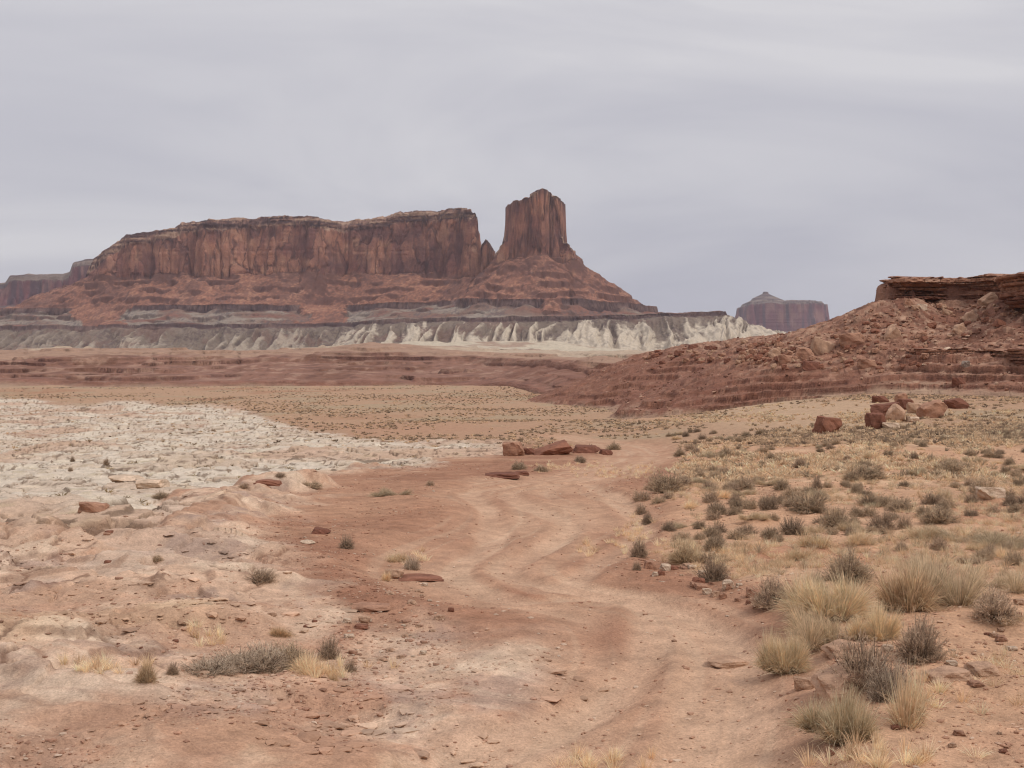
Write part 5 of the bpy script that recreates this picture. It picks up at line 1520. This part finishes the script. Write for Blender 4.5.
def tufts(name, x, y, nb, h, spread, w, palette, probs, kindname, zsink=0.01):
    n = len(x)
    z = gz(x, y)
    rg = RNG
    m = n * nb; k = np.repeat(np.arange(n), nb)
    hh = (h * rg.uniform(0.6, 1.3, n))[k]; sp = (spread * rg.uniform(0.7, 1.3, n))[k]
    az = rg.random(m) * 6.283; q = rg.random(m) ** .7
    B = np.stack([x[k] + np.cos(az) * sp * .35 * q, y[k] + np.sin(az) * sp * .35 * q, z[k] - zsink], -1)
    T = B + np.stack([np.cos(az) * sp * q, np.sin(az) * sp * q, hh * rg.uniform(.5, 1.0, m) * (1 - .35 * q)], -1)
    M = (B + T) / 2 + np.stack([np.zeros(m), np.zeros(m), hh * .08], -1)
    pal = np.array([srgb(*c) for c in palette]); ci = rg.choice(len(palette), n, p=probs)
    c = np.clip(pal[ci][k] * (1 + rg.uniform(-.18, .18, (m, 1))) * np.array([1.05, 0.97, 0.91]), 0, 0.85)
    ww = (w if np.isscalar(w) else w[k]) * rg.uniform(.7, 1.3, m)
    V_, F_, C_ = ribbons(B, M, T, ww, c, rg)
    o = mesh_obj(name, mesh_np(name, V_, F_, C_, smooth=False), M_plant)
    tag(o, kind='stuff')
    return n

# dry grass over the right slope
x, y = scatter(30000, 11, 190, 2, 25, 0.8)
zb = gbase(x, y); px, py, r, white, pink, low, right, jit = masks(x, y, zb)
rd, lat, hw = road_dist(x, y)
cl = fbm(x / (2.5 + r * .03), y / (3.5 + r * .05), 4, 701)
den = 0.85 * sstep(-0.1, 0.4, cl) * np.interp(py, [395, 430, 480, 560, 600, 700, 768], [.95, .95, .9, .7, .3, .10, .08])
keep = (RNG.random(len(x)) < den * right) & (rd > hw * 1.5)
x, y, r = x[keep], y[keep], r[keep]
print('grass', len(x))
a = r < 45
tufts('dry_grass', x[a], y[a], 34, 0.17, 0.13, 0.006, STRAW + OLIVE, [.26, .22, .2, .1, .08, .06, .05, .03], 'g')
tufts('dry_grass', x[~a], y[~a], 12, 0.26, 0.24, 0.03 + 0.0004 * r[~a], STRAW + OLIVE, [.2, .22, .14, .16, .08, .08, .06, .06], 'g')
# sparse straw by the road and bottom edge
pts = [(p, q_) for (p, q_, n_) in [(600, 762, 1)] for _ in range(1)]
xs, ys = [], []
for (cx, cy, rx, ry, n_) in [(600, 765, 60, 16, 16), (870, 760, 60, 14, 26), (930, 700, 30, 20, 12), (720, 555, 50, 14, 50), (640, 535, 26, 16, 34), (600, 548, 26, 10, 16), (565, 467, 45, 5, 60), (640, 470, 26, 8, 40), (420, 560, 16, 8, 8), (100, 668, 50, 6, 18), (330, 676, 14, 4, 10), (610, 475, 30, 6, 30), (300, 668, 60, 5, 20), (205, 640, 25, 12, 10)]:
    for _ in range(n_):
        gx, gy, _z = ray_ground(cx + random.gauss(0, .5) * rx, min(cy + random.gauss(0, .5) * ry, 790)); xs.append(gx); ys.append(gy)
xs = np.array(xs, F32); ys = np.array(ys, F32)
tufts('dry_grass', xs, ys, 40, 0.20, 0.11, 0.005, STRAW, [.35, .2, .3, .15], 'g')

# scrub of the far plain and the sandy rise
x, y = scatter(70000, 72, 600, -24, 25, 1.0)
zb = gbase(x, y); px, py, r, white, pink, low, right, jit = masks(x, y, zb)
rd, lat, hw = road_dist(x, y)
cl = fbm(x / 18, y / 30, 4, 711)
tanb = sstep(690, 740, px) * sstep(935, 860, px) * sstep(396, 404, py) * sstep(440, 418, py)
trk = np.exp(-((py - 419 - 0.01 * (px - 600)) / 2.2) ** 2) * (px > 560) * (px < 800)
den = np.clip(0.35 + 0.9 * cl, 0, 1) * (1 - 0.93 * white) * (1 - 0.8 * tanb) * sstep(452, 440, py) * (1 - trk) * (1 - 0.9 * np.exp(-((px - 400) / 150) ** 2 - ((py - 432) / 8) ** 2))
keep = (RNG.random(len(x)) < den) & (rd > hw * 1.3)
x, y, r = x[keep], y[keep], r[keep]
print('scrub', len(x))
tufts('scrub', x, y, 10, 0.28, 0.30, 0.05 + 0.0006 * r, [(166, 144, 120), (146, 126, 106), (192, 166, 138), (212, 184, 152), (130, 112, 96)], [.24, .2, .2, .26, .1], 's', 0.03)
# low weeds in the joints of the white slickrock
x, y = scatter(5000, 38, 200, -24, 1, 0.9)
zb = gbase(x, y); px, py, r, white, pink, low, right, jit = masks(x, y, zb)
k_ = (white > .6) & (RNG.random(len(x)) < 0.5 * sstep(0.1, 0.5, fbm(x / 5, y / 4, 3, 721)))
tufts('weeds', x[k_], y[k_], 12, 0.16, 0.2, 0.03, [(150, 132, 102), (118, 104, 84), (180, 156, 116)], [.4, .35, .25], 'w')

# ------------------------------------------------------------------ haze
hm = bpy.data.materials.new('haze'); hm.use_nodes = True
ht = hm.node_tree
for n_ in list(ht.nodes): ht.nodes.remove(n_)
ho = ht.nodes.new('ShaderNodeOutputMaterial'); hv = ht.nodes.new('ShaderNodeVolumePrincipled')
hv.inputs['Color'].default_value = (0.86, 0.88, 1.0, 1)
hv.inputs['Density'].default_value = 3.4e-5
hv.inputs['Anisotropy'].default_value = 0.2
ht.links.new(hv.outputs['Volume'], ho.inputs['Volume'])
bm = bmesh.new(); bmesh.ops.create_cube(bm, size=1.0)
me = bpy.data.meshes.new('haze'); bm.to_mesh(me); bm.free(); me.materials.append(hm)
hz = bpy.data.objects.new('haze', me); link(hz)
hz.scale = (25800, 25800, 480); hz.location = (0, 0, 480 / 2 - 26)
tag(hz, kind='stuff')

____________

• _PROBLEM STATEMENT_
Quote the material in full and exactly; do not carry over its pictures.

• _RESULT OF THE TASK_
Write part 5 of the bpy script that recreates this picture. It picks up at line 1520. This part finishes the script. Write for Blender 4.5.
def tufts(name, x, y, nb, h, spread, w, palette, probs, kindname, zsink=0.01):
    n = len(x)
    z = gz(x, y)
    rg = RNG
    m = n * nb; k = np.repeat(np.arange(n), nb)
    hh = (h * rg.uniform(0.6, 1.3, n))[k]; sp = (spread * rg.uniform(0.7, 1.3, n))[k]
    az = rg.random(m) * 6.283; q = rg.random(m) ** .7
    B = np.stack([x[k] + np.cos(az) * sp * .35 * q, y[k] + np.sin(az) * sp * .35 * q, z[k] - zsink], -1)
    T = B + np.stack([np.cos(az) * sp * q, np.sin(az) * sp * q, hh * rg.uniform(.5, 1.0, m) * (1 - .35 * q)], -1)
    M = (B + T) / 2 + np.stack([np.zeros(m), np.zeros(m), hh * .08], -1)
    pal = np.array([srgb(*c) for c in palette]); ci = rg.choice(len(palette), n, p=probs)
    c = np.clip(pal[ci][k] * (1 + rg.uniform(-.18, .18, (m, 1))) * np.array([1.05, 0.97, 0.91]), 0, 0.85)
    ww = (w if np.isscalar(w) else w[k]) * rg.uniform(.7, 1.3, m)
    V_, F_, C_ = ribbons(B, M, T, ww, c, rg)
    o = mesh_obj(name, mesh_np(name, V_, F_, C_, smooth=False), M_plant)
    tag(o, kind='stuff')
    return n

# dry grass over the right slope
x, y = scatter(30000, 11, 190, 2, 25, 0.8)
zb = gbase(x, y); px, py, r, white, pink, low, right, jit = masks(x, y, zb)
rd, lat, hw = road_dist(x, y)
cl = fbm(x / (2.5 + r * .03), y / (3.5 + r * .05), 4, 701)
den = 0.85 * sstep(-0.1, 0.4, cl) * np.interp(py, [395, 430, 480, 560, 600, 700, 768], [.95, .95, .9, .7, .3, .10, .08])
keep = (RNG.random(len(x)) < den * right) & (rd > hw * 1.5)
x, y, r = x[keep], y[keep], r[keep]
print('grass', len(x))
a = r < 45
tufts('dry_grass', x[a], y[a], 34, 0.17, 0.13, 0.006, STRAW + OLIVE, [.26, .22, .2, .1, .08, .06, .05, .03], 'g')
tufts('dry_grass', x[~a], y[~a], 12, 0.26, 0.24, 0.03 + 0.0004 * r[~a], STRAW + OLIVE, [.2, .22, .14, .16, .08, .08, .06, .06], 'g')
# sparse straw by the road and bottom edge
pts = [(p, q_) for (p, q_, n_) in [(600, 762, 1)] for _ in range(1)]
xs, ys = [], []
for (cx, cy, rx, ry, n_) in [(600, 765, 60, 16, 16), (870, 760, 60, 14, 26), (930, 700, 30, 20, 12), (720, 555, 50, 14, 50), (640, 535, 26, 16, 34), (600, 548, 26, 10, 16), (565, 467, 45, 5, 60), (640, 470, 26, 8, 40), (420, 560, 16, 8, 8), (100, 668, 50, 6, 18), (330, 676, 14, 4, 10), (610, 475, 30, 6, 30), (300, 668, 60, 5, 20), (205, 640, 25, 12, 10)]:
    for _ in range(n_):
        gx, gy, _z = ray_ground(cx + random.gauss(0, .5) * rx, min(cy + random.gauss(0, .5) * ry, 790)); xs.append(gx); ys.append(gy)
xs = np.array(xs, F32); ys = np.array(ys, F32)
tufts('dry_grass', xs, ys, 40, 0.20, 0.11, 0.005, STRAW, [.35, .2, .3, .15], 'g')

# scrub of the far plain and the sandy rise
x, y = scatter(70000, 72, 600, -24, 25, 1.0)
zb = gbase(x, y); px, py, r, white, pink, low, right, jit = masks(x, y, zb)
rd, lat, hw = road_dist(x, y)
cl = fbm(x / 18, y / 30, 4, 711)
tanb = sstep(690, 740, px) * sstep(935, 860, px) * sstep(396, 404, py) * sstep(440, 418, py)
trk = np.exp(-((py - 419 - 0.01 * (px - 600)) / 2.2) ** 2) * (px > 560) * (px < 800)
den = np.clip(0.35 + 0.9 * cl, 0, 1) * (1 - 0.93 * white) * (1 - 0.8 * tanb) * sstep(452, 440, py) * (1 - trk) * (1 - 0.9 * np.exp(-((px - 400) / 150) ** 2 - ((py - 432) / 8) ** 2))
keep = (RNG.random(len(x)) < den) & (rd > hw * 1.3)
x, y, r = x[keep], y[keep], r[keep]
print('scrub', len(x))
tufts('scrub', x, y, 10, 0.28, 0.30, 0.05 + 0.0006 * r, [(166, 144, 120), (146, 126, 106), (192, 166, 138), (212, 184, 152), (130, 112, 96)], [.24, .2, .2, .26, .1], 's', 0.03)
# low weeds in the joints of the white slickrock
x, y = scatter(5000, 38, 200, -24, 1, 0.9)
zb = gbase(x, y); px, py, r, white, pink, low, right, jit = masks(x, y, zb)
k_ = (white > .6) & (RNG.random(len(x)) < 0.5 * sstep(0.1, 0.5, fbm(x / 5, y / 4, 3, 721)))
tufts('weeds', x[k_], y[k_], 12, 0.16, 0.2, 0.03, [(150, 132, 102), (118, 104, 84), (180, 156, 116)], [.4, .35, .25], 'w')

# ------------------------------------------------------------------ haze
hm = bpy.data.materials.new('haze'); hm.use_nodes = True
ht = hm.node_tree
for n_ in list(ht.nodes): ht.nodes.remove(n_)
ho = ht.nodes.new('ShaderNodeOutputMaterial'); hv = ht.nodes.new('ShaderNodeVolumePrincipled')
hv.inputs['Color'].default_value = (0.86, 0.88, 1.0, 1)
hv.inputs['Density'].default_value = 3.4e-5
hv.inputs['Anisotropy'].default_value = 0.2
ht.links.new(hv.outputs['Volume'], ho.inputs['Volume'])
bm = bmesh.new(); bmesh.ops.create_cube(bm, size=1.0)
me = bpy.data.meshes.new('haze'); bm.to_mesh(me); bm.free(); me.materials.append(hm)
hz = bpy.data.objects.new('haze', me); link(hz)
hz.scale = (25800, 25800, 480); hz.location = (0, 0, 480 / 2 - 26)
tag(hz, kind='stuff')